> **Your task**: The entire listing is to be repeated verbatim.
§
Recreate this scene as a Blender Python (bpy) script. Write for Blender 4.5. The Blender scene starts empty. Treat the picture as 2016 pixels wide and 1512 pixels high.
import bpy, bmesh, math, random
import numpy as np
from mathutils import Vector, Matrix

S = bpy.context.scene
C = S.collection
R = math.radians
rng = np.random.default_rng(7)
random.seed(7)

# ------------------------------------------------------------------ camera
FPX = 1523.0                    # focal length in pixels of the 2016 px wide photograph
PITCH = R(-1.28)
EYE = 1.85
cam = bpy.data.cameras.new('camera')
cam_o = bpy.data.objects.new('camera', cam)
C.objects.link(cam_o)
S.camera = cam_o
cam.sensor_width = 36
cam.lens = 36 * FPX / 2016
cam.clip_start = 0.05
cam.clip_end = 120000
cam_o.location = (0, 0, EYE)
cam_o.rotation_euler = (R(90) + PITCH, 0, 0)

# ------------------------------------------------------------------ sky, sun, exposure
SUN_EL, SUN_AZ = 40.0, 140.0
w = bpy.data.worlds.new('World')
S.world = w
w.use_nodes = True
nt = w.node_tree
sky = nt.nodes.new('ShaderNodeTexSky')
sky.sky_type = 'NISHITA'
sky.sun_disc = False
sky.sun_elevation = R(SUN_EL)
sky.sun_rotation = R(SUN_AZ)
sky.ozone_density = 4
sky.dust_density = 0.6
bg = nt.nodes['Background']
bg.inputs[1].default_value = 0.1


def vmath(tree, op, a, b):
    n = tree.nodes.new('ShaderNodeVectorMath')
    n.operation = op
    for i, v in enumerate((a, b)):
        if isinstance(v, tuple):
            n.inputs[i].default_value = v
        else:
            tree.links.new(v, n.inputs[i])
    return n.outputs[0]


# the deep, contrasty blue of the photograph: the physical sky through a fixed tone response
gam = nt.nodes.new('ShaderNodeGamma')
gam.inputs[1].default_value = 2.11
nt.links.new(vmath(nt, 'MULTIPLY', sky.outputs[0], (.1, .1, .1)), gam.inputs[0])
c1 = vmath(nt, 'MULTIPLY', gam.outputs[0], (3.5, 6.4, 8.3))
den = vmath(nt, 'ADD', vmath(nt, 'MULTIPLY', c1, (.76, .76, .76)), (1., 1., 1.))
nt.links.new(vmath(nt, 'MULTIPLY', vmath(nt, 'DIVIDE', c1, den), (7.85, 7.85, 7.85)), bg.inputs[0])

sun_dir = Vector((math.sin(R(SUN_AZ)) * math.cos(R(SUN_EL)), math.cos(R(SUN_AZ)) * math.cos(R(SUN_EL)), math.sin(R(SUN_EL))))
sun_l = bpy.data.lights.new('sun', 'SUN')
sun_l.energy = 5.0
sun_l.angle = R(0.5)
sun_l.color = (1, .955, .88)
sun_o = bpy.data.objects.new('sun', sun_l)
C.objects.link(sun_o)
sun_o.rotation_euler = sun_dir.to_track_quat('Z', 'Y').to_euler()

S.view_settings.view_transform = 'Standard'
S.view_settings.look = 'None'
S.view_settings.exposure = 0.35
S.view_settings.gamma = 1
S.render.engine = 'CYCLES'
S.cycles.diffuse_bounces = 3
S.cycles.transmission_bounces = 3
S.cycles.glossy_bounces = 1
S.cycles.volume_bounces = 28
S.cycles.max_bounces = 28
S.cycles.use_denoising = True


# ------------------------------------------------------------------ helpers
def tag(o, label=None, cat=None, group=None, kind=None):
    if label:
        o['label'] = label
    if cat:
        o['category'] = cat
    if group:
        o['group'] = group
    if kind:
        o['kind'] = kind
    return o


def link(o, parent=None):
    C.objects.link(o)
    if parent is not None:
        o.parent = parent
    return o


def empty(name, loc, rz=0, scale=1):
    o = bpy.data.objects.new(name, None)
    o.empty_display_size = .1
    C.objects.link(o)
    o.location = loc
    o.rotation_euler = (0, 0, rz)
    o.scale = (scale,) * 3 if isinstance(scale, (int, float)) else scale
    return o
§
> **Response to this task**:
Recreate this scene as a Blender Python (bpy) script. Write for Blender 4.5. The Blender scene starts empty. Treat the picture as 2016 pixels wide and 1512 pixels high.
import bpy, bmesh, math, random
import numpy as np
from mathutils import Vector, Matrix

S = bpy.context.scene
C = S.collection
R = math.radians
rng = np.random.default_rng(7)
random.seed(7)

# ------------------------------------------------------------------ camera
FPX = 1523.0                    # focal length in pixels of the 2016 px wide photograph
PITCH = R(-1.28)
EYE = 1.85
cam = bpy.data.cameras.new('camera')
cam_o = bpy.data.objects.new('camera', cam)
C.objects.link(cam_o)
S.camera = cam_o
cam.sensor_width = 36
cam.lens = 36 * FPX / 2016
cam.clip_start = 0.05
cam.clip_end = 120000
cam_o.location = (0, 0, EYE)
cam_o.rotation_euler = (R(90) + PITCH, 0, 0)

# ------------------------------------------------------------------ sky, sun, exposure
SUN_EL, SUN_AZ = 40.0, 140.0
w = bpy.data.worlds.new('World')
S.world = w
w.use_nodes = True
nt = w.node_tree
sky = nt.nodes.new('ShaderNodeTexSky')
sky.sky_type = 'NISHITA'
sky.sun_disc = False
sky.sun_elevation = R(SUN_EL)
sky.sun_rotation = R(SUN_AZ)
sky.ozone_density = 4
sky.dust_density = 0.6
bg = nt.nodes['Background']
bg.inputs[1].default_value = 0.1


def vmath(tree, op, a, b):
    n = tree.nodes.new('ShaderNodeVectorMath')
    n.operation = op
    for i, v in enumerate((a, b)):
        if isinstance(v, tuple):
            n.inputs[i].default_value = v
        else:
            tree.links.new(v, n.inputs[i])
    return n.outputs[0]


# the deep, contrasty blue of the photograph: the physical sky through a fixed tone response
gam = nt.nodes.new('ShaderNodeGamma')
gam.inputs[1].default_value = 2.11
nt.links.new(vmath(nt, 'MULTIPLY', sky.outputs[0], (.1, .1, .1)), gam.inputs[0])
c1 = vmath(nt, 'MULTIPLY', gam.outputs[0], (3.5, 6.4, 8.3))
den = vmath(nt, 'ADD', vmath(nt, 'MULTIPLY', c1, (.76, .76, .76)), (1., 1., 1.))
nt.links.new(vmath(nt, 'MULTIPLY', vmath(nt, 'DIVIDE', c1, den), (7.85, 7.85, 7.85)), bg.inputs[0])

sun_dir = Vector((math.sin(R(SUN_AZ)) * math.cos(R(SUN_EL)), math.cos(R(SUN_AZ)) * math.cos(R(SUN_EL)), math.sin(R(SUN_EL))))
sun_l = bpy.data.lights.new('sun', 'SUN')
sun_l.energy = 5.0
sun_l.angle = R(0.5)
sun_l.color = (1, .955, .88)
sun_o = bpy.data.objects.new('sun', sun_l)
C.objects.link(sun_o)
sun_o.rotation_euler = sun_dir.to_track_quat('Z', 'Y').to_euler()

S.view_settings.view_transform = 'Standard'
S.view_settings.look = 'None'
S.view_settings.exposure = 0.35
S.view_settings.gamma = 1
S.render.engine = 'CYCLES'
S.cycles.diffuse_bounces = 3
S.cycles.transmission_bounces = 3
S.cycles.glossy_bounces = 1
S.cycles.volume_bounces = 28
S.cycles.max_bounces = 28
S.cycles.use_denoising = True


# ------------------------------------------------------------------ helpers
def tag(o, label=None, cat=None, group=None, kind=None):
    if label:
        o['label'] = label
    if cat:
        o['category'] = cat
    if group:
        o['group'] = group
    if kind:
        o['kind'] = kind
    return o


def link(o, parent=None):
    C.objects.link(o)
    if parent is not None:
        o.parent = parent
    return o


def empty(name, loc, rz=0, scale=1):
    o = bpy.data.objects.new(name, None)
    o.empty_display_size = .1
    C.objects.link(o)
    o.location = loc
    o.rotation_euler = (0, 0, rz)
    o.scale = (scale,) * 3 if isinstance(scale, (int, float)) else scale
    return o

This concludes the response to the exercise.